Nothing new was able to crack the Top 5 at the weekend box office, and I’ve already reviewed first-place finisher “Don’t Breathe” and second-place “Suicide Squad.” So I’m going to take a look at the holdovers that came in third and fourth, respectively.
“Pete’s Dragon”
Disney has had a lot of success lately with live-action versions of animated classics like “Cinderella” and “The Jungle Book.” Now they’re trying to have success with a live-action version of a 1977 film that was half animated and half live action. Actually, the dragon this time is computer generated, so it’s still a mix of live action and animation.
The good news is that they get Elliot the dragon right. He’s flawlessly rendered, super funny and adorable, and capable of a wide variety of emotions. How I wish the movie was complex enough to justify more of these emotions.
Instead, it’s a standard tale of Pete (Oakes Fegley), a boy who has grown up with Elliot, meeting other humans for the first time in years and having to prove the dragon is real. Then of course there’s the matter of what people will do with Elliot once they find out he’s real. There’s also an expected subplot about Pete maybe having to leave the life he knows with Elliot to live with a human family.

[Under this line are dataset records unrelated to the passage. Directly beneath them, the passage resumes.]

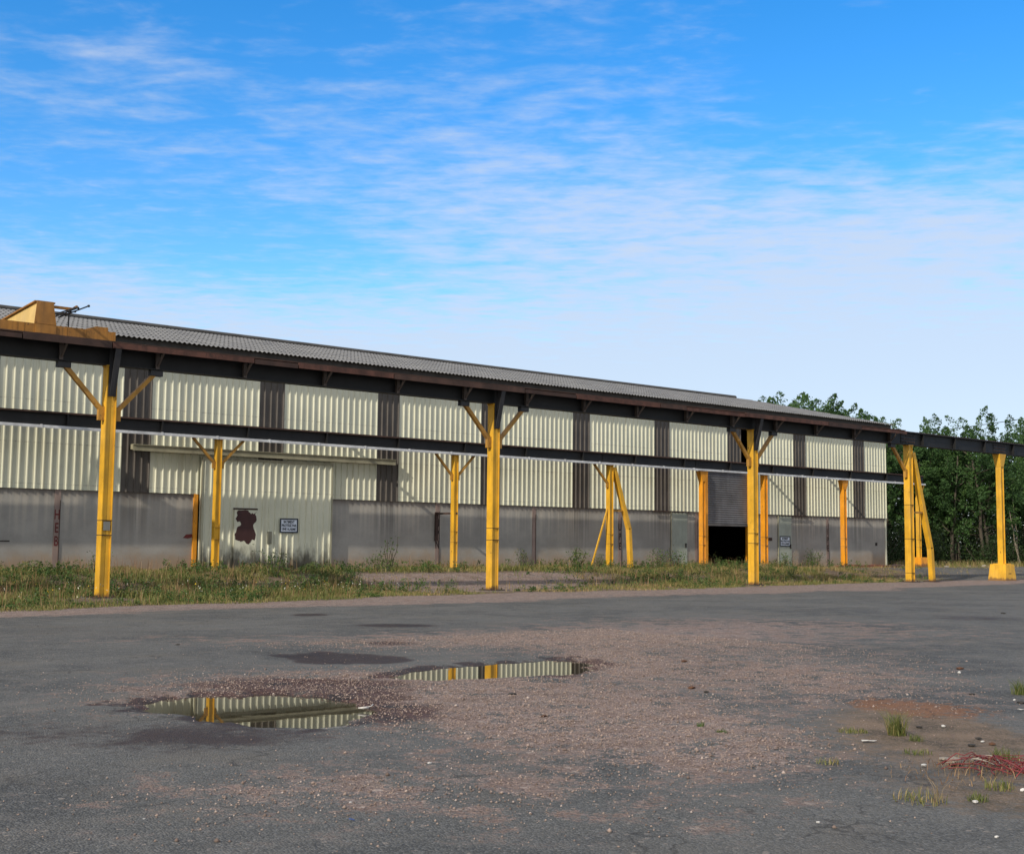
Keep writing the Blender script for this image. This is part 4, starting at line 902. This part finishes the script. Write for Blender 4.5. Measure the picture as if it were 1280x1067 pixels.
# pale bare stems at the wood's edge
PB = paint('pale_bark', (.24, .20, .15), .9, .3)
for x, y, h, lx, ly, lab in ((75.6, 41.6, 3.6, -.7, .2, 'pale bare slanting stem, left one between the raking leg and the block post'), (76.2, 41.9, 4.6, -.5, .1, 'tallest pale bare stem between the raking leg and the block post'),
        (76.9, 41.5, 4.0, .25, 0, 'upright pale bare stem left of the block post'), (76.5, 40.6, 1.7, 1.0, 0, 'short pale stem leaning right among the bushes left of the block'), (77.0, 40.4, 1.5, -.9, .2, 'short pale stem leaning left among the bushes left of the block'),
        (74.4, 40.9, 1.6, -.5, 0, 'short thin grey stem right of the raking leg'), (81.4, 38.9, 4.2, -.7, .2, 'pale bare stem curving upward right of the block post'), (81.0, 38.6, 1.6, -.5, .1, 'short pale stump like stem right of the block post')):
    mb = MB(); rr = random.Random(int(x*10+h*7)); p = Vector((x, y, .3)); pts = [p.copy()]
    for k in range(6): p = p+Vector((lx/6+rr.uniform(-.06, .06), ly/6+rr.uniform(-.05, .05), h/6)); pts.append(p.copy())
    mb.tube(pts, [.05-.006*k for k in range(7)], 6)
    q = pts[4]; mb.tube([q, q+Vector((rr.uniform(-.3, .3), 0, .3)), q+Vector((rr.uniform(-.6, .6), .1, .8))], [.02, .015, .006], 5)
    o = mb.build('bare_stem', PB, smooth=True, origin=(x, y, .3)); tag(o, lab, 'stem', 'bare stems at the wood edge')
# weeds along the wall and in the verge, each its own plant
def weed(px_x, y, s, seed, label, mat=WEED, W=.45, H=.8, n=420, ls=(.03, .09)):
    t = make_bush('weed', seed, W, H, n, mat, label, 'weed', 'weeds in the verge', 6, DRY.copy() if False else BARK, ls); t.location = (px_x, y, float(GZ(y))); t.scale = (s, s, s); return t
weed(24.9, 37.9, 1.1, 101, 'bright green weed at the right corner of the sliding door')
weed(19.9, 36.2, 1.25, 102, 'dark green weed clump at the foot of the left slim post')
weed(18.6, 31.9, 1.1, 103, 'leafy weed in the grass right of the far left post', n=600)
weed(25.9, 38.6, 1.5, 104, 'tall thin dark weed against the concrete right of the sliding door', W=.22, H=.95, n=110)
weed(32.3, 38.6, 1.1, 105, 'dark weed against concrete, right of the mid post', W=.3, H=1.0, n=260)
weed(34.9, 38.4, 1.3, 106, 'big green grass like weed clump below the rusty column', n=600)
weed(36.0, 38.3, .9, 107, 'low weed at the foot of the thin yellow stay')
weed(39.8, 38.6, 1.2, 108, 'weed right of the rear raking leg', n=500)
weed(41.3, 39.0, 1.2, 109, 'pale weed in front of the left pale side door', W=.5)
weed(44.3, 39.3, .9, 110, 'weed between orange post and roller shutter')
weed(46.2, 39.4, 1.0, 111, 'sprawling weed on the sill of the roller shutter', W=.7, H=.6)
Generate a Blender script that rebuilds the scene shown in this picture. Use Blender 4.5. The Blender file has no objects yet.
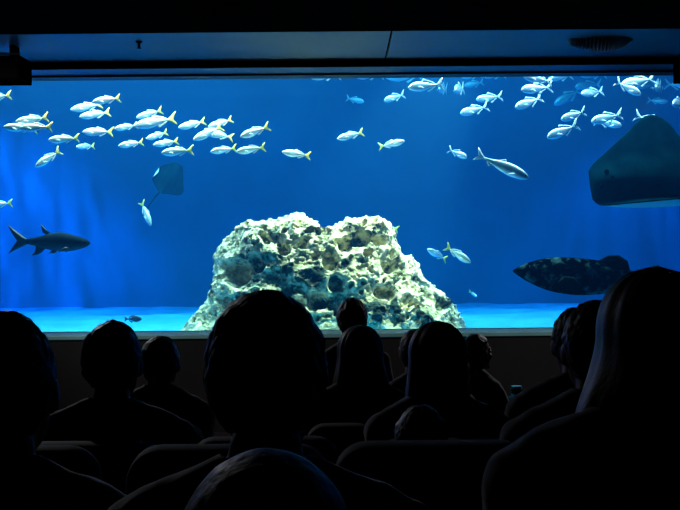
import bpy, bmesh, math, random
import numpy as np
from mathutils import Vector, Matrix, noise

random.seed(7)
SC = bpy.context.scene
COL = SC.collection
PI = math.pi

# ------------------------------------------------------------------ camera
EYE = 1.85
F = 1000.0
ROLL = math.radians(0.5)
cam_d = bpy.data.cameras.new('camera')
cam_d.lens = 36.0 * F / 680.0
cam_d.clip_start = 0.05
cam = bpy.data.objects.new('camera', cam_d)
COL.objects.link(cam)
cam.matrix_world = Matrix.Translation((0, 0, EYE)) @ Matrix.Rotation(PI / 2, 4, 'X') @ Matrix.Rotation(-ROLL, 4, 'Z')
SC.camera = cam


def P(px, py, d):
    """A point at distance d in front of the viewer, level with a place seen in the photograph."""
    dx, dy = px - 340.0, 255.0 - py
    x = dx * math.cos(ROLL) + dy * math.sin(ROLL)
    y = -dx * math.sin(ROLL) + dy * math.cos(ROLL)
    return Vector((x / F * d, d, EYE + y / F * d))


W_ABS, W_SCA = 0.30, 0.03

# ------------------------------------------------------------------ materials
def mat(name, col, rough=0.6, spec=0.4, metal=0.0, noise_amt=0.0, noise_scale=8.0, bump=0.0, bump_scale=20.0, bump_dist=0.02, col2=None, coat=0.0, sheen=0.0):
    m = bpy.data.materials.new(name)
    m.use_nodes = True
    nt = m.node_tree
    b = nt.nodes['Principled BSDF']
    b.inputs['Base Color'].default_value = (*col, 1)
    b.inputs['Roughness'].default_value = rough
    b.inputs['Specular IOR Level'].default_value = spec
    b.inputs['Metallic'].default_value = metal
    b.inputs['Coat Weight'].default_value = coat
    if sheen:
        b.inputs['Sheen Weight'].default_value = sheen
    tc = nt.nodes.new('ShaderNodeTexCoord')
    if noise_amt or col2:
        n = nt.nodes.new('ShaderNodeTexNoise')
        n.inputs['Scale'].default_value = noise_scale
        n.inputs['Detail'].default_value = 5
        nt.links.new(tc.outputs['Object'], n.inputs['Vector'])
        r = nt.nodes.new('ShaderNodeValToRGB')
        r.color_ramp.elements[0].position = 0.35
        r.color_ramp.elements[1].position = 0.65
        c2 = col2 or tuple(c * (1 - noise_amt) for c in col)
        r.color_ramp.elements[0].color = (*c2, 1)
        r.color_ramp.elements[1].color = (*col, 1)
        nt.links.new(n.outputs['Fac'], r.inputs['Fac'])
        nt.links.new(r.outputs['Color'], b.inputs['Base Color'])
    if bump:
        n2 = nt.nodes.new('ShaderNodeTexNoise')
        n2.inputs['Scale'].default_value = bump_scale
        n2.inputs['Detail'].default_value = 6
        nt.links.new(tc.outputs['Object'], n2.inputs['Vector'])
        bp = nt.nodes.new('ShaderNodeBump')
        bp.inputs['Strength'].default_value = bump
        bp.inputs['Distance'].default_value = bump_dist
        nt.links.new(n2.outputs['Fac'], bp.inputs['Height'])
        nt.links.new(bp.outputs['Normal'], b.inputs['Normal'])
    return m


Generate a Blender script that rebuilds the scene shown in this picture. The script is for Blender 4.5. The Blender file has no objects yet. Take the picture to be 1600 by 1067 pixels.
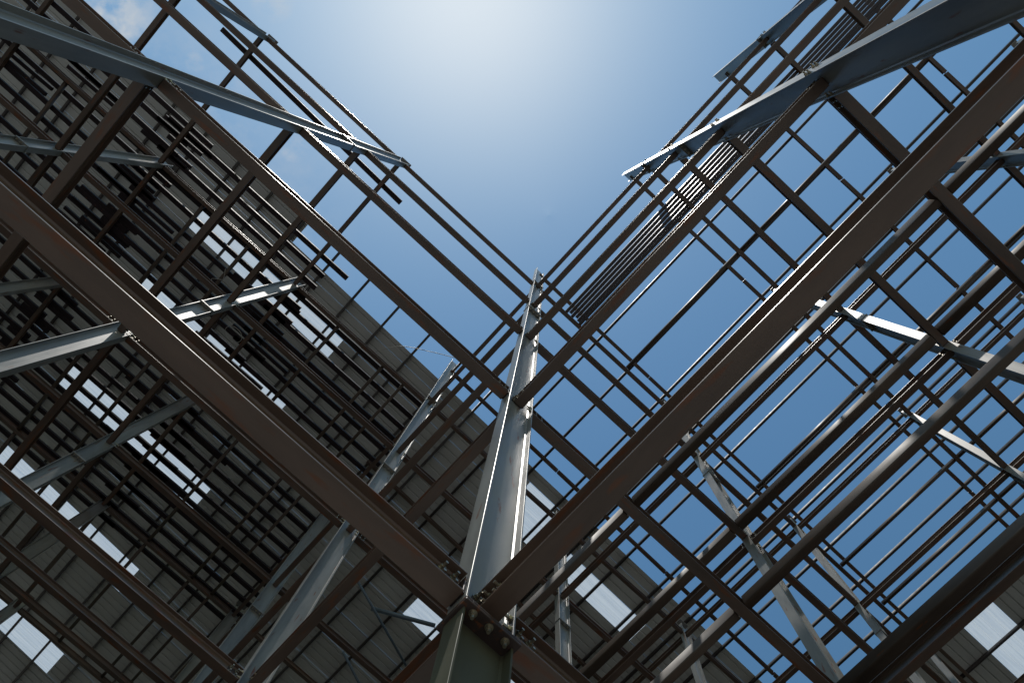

“Pete’s Dragon” feels incomplete; like Elliot has at least one more adventure in him than what we get. What we do get isn’t “bad” exactly, apart from a villain (Karl Urban) who makes a bunch of stupid decisions just because he’s the villain. I just wish this movie had more ambition befitting its awesome dragon.
Two Stars out of Five.
“Pete’s Dragon” is rated PG for action, peril and brief language. Its running time is 103 minutes.
“Kubo and the Two Strings”
Here is the opening line for “Kubo and the Two Strings”: “If you must blink, do it now.” That’s quite a claim that the forthcoming movie will have a hard time backing up. But yeah, that statement describes this movie pretty well, for better or worse.
Kubo (Art Parkinson) lives in a small Japanese village where he makes a living telling elaborate stories with even more elaborate origami puppets. He’s attacked by his evil aunts (both Rooney Mara) and his magical mother (Charlize Theron) uses her last bit of strength to send him on a quest to find his late father’s missing armor, which will help protect him from his evil grandfather (Ralph Fiennes). Kubo is aided by a dour monkey (Theron) and a meatheaded beetle (Matthew McConaughey) who seem to have the hots for each other. This movie is so crazy that a monkey falling in love with a beetle falls perfectly in line with everything else.
When this movie works, it really works. The animation is beautiful, the painstaking stop-motion work by plucky studio Laika (“ParaNorman”) paying off yet again. It ratchets up the intensity and darkness to a level not usually seen in a kids’ film, but is certainly welcome. But that’s not to say it doesn’t also have its lighter, fun moments, and those work pretty well too.
The problem I have with “Kubo and the Two Strings” is the same problem I had with “Inside Out” in that sometimes it’s so ambitious that it can’t seem to keep up with the skewed rules of its own distorted world. Or maybe it does and I just blinked and missed something. At any rate, this is still one of the most exciting and delightful films of the year.
Three Stars out of Five.
“Kubo and the Two Strings” is rated PG for thematic elements, scary images, action and peril. Its running time is 101 minutes.